-- Records shown start --
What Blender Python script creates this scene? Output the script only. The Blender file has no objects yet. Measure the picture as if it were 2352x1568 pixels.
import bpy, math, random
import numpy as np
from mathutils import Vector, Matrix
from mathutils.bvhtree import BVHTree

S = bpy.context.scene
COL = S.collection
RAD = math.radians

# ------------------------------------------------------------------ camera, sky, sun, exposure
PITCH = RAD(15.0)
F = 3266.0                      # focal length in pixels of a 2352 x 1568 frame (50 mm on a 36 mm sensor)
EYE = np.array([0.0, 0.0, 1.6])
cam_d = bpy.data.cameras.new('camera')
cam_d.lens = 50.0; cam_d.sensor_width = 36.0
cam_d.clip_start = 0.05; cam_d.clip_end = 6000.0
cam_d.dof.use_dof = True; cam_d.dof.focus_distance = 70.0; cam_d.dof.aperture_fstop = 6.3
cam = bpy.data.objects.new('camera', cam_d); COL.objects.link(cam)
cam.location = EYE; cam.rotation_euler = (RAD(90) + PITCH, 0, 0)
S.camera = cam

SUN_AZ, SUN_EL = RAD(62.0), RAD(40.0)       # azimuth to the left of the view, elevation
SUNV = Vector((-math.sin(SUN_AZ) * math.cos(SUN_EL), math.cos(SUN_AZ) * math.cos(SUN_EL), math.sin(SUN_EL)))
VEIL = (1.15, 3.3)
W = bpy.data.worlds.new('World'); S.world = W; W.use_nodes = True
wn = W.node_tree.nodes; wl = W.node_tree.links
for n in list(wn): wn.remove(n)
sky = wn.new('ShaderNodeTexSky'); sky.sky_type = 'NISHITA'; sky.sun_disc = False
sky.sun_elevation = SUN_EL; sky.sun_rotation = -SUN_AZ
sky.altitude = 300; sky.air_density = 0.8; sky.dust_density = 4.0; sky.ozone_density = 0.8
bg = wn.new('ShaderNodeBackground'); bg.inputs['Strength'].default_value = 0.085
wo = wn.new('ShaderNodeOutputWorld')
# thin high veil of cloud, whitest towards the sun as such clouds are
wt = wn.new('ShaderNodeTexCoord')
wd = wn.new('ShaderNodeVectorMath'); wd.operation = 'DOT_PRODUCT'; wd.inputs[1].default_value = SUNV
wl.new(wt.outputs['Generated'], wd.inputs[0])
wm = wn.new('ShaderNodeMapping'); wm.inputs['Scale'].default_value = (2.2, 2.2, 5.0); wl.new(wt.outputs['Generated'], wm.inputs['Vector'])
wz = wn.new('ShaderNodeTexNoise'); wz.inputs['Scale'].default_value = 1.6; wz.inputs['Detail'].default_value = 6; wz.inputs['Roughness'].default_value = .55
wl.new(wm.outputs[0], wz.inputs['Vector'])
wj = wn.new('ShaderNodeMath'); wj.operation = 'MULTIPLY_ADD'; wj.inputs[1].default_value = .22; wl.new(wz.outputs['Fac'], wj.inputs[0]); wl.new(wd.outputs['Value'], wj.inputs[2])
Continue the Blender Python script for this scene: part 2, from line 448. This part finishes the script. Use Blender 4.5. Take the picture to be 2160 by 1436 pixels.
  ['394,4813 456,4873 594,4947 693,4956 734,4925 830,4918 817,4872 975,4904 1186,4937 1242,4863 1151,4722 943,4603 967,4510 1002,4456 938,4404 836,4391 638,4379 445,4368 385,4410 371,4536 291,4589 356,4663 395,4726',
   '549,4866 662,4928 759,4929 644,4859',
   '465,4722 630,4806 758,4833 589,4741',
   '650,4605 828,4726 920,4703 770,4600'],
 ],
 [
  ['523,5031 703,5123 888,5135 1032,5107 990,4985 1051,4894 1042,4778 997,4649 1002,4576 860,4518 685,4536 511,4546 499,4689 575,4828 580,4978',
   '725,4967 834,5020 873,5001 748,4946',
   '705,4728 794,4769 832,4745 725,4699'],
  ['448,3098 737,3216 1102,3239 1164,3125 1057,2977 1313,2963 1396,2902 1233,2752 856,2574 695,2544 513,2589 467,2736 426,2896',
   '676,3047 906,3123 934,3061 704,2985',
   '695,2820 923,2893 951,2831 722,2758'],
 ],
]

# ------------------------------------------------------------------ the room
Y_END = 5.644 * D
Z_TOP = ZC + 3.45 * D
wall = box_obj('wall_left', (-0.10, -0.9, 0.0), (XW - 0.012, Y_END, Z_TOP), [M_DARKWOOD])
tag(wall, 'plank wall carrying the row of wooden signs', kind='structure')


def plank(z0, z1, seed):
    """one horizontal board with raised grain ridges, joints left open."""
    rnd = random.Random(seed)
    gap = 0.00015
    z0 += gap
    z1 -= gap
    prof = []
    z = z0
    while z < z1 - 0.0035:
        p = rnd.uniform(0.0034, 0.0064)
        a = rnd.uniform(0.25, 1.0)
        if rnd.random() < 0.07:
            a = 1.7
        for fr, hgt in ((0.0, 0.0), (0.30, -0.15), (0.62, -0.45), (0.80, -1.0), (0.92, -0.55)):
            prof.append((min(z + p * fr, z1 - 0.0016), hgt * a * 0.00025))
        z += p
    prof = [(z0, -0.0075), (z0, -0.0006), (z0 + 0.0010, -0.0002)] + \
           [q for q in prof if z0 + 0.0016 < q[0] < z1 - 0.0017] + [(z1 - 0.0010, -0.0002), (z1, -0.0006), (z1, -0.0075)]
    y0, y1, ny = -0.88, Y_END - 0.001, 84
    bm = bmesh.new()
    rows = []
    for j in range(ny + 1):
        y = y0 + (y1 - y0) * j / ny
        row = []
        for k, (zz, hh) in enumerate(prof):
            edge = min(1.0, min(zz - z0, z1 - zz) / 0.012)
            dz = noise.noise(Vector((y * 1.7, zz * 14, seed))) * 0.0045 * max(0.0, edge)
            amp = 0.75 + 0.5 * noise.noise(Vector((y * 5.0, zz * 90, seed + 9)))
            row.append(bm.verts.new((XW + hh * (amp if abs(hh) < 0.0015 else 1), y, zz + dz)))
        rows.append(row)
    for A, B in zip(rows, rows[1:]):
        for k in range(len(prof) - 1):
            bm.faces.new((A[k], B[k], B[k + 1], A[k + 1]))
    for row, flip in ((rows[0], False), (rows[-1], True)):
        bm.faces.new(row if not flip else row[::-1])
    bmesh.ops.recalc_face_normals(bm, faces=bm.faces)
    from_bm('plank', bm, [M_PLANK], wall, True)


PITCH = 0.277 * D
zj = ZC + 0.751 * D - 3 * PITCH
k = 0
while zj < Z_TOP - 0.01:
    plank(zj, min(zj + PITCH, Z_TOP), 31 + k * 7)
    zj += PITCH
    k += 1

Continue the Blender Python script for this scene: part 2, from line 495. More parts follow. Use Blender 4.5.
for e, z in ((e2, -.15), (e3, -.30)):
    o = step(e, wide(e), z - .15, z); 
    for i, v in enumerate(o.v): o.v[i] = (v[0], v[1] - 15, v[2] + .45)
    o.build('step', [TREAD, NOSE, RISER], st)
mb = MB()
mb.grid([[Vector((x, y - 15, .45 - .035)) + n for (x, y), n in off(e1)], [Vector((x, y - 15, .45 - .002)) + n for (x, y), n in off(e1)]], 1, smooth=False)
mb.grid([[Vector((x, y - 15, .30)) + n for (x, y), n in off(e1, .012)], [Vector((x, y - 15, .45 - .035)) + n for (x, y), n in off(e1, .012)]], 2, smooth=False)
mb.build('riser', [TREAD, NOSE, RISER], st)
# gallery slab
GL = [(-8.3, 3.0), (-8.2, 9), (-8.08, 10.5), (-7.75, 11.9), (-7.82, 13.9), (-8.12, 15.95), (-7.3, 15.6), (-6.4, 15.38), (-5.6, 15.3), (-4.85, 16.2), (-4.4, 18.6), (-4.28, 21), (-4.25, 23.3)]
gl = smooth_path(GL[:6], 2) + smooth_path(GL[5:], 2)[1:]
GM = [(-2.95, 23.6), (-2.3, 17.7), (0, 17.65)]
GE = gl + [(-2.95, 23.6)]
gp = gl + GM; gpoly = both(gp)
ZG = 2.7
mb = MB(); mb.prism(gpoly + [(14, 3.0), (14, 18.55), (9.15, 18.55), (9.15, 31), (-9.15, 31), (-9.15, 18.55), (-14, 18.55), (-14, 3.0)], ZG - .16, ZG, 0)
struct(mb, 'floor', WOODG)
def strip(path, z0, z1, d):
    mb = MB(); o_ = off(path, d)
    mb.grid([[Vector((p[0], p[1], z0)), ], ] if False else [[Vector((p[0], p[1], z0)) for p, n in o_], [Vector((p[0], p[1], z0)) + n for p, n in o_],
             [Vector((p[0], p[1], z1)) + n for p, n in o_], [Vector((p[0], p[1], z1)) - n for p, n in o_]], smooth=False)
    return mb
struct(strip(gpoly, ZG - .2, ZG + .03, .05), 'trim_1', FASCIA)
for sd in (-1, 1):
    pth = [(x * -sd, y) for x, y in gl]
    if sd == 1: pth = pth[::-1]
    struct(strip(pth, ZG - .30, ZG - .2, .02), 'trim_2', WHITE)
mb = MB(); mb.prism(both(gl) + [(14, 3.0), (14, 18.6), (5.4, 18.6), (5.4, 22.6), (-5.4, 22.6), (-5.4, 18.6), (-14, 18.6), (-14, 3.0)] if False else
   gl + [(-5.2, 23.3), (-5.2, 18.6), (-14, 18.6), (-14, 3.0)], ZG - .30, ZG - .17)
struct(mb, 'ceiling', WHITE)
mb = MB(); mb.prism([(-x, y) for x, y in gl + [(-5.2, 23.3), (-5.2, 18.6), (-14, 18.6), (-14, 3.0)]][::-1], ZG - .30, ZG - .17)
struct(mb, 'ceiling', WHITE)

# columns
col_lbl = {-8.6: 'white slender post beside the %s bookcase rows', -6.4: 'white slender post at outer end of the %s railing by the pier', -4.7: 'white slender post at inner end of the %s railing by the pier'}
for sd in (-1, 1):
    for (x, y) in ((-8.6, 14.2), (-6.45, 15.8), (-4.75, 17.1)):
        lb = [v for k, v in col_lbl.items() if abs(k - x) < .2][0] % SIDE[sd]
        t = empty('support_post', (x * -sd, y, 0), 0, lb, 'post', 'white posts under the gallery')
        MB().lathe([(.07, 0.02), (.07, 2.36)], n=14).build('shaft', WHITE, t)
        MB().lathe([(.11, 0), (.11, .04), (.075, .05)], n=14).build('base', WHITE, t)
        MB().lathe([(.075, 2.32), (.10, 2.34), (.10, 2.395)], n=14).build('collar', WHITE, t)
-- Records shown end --
**Written instruction**:
Print, without alteration, the lines from the line with "mb.grid([[Vector((x, y - 15, .45" to the line with "mb.grid([[Vector((x, y - 15, .30))". Include both of them, and omit every other line.

**Solution for this task**:
mb.grid([[Vector((x, y - 15, .45 - .035)) + n for (x, y), n in off(e1)], [Vector((x, y - 15, .45 - .002)) + n for (x, y), n in off(e1)]], 1, smooth=False)
mb.grid([[Vector((x, y - 15, .30)) + n for (x, y), n in off(e1, .012)], [Vector((x, y - 15, .45 - .035)) + n for (x, y), n in off(e1, .012)]], 2, smooth=False)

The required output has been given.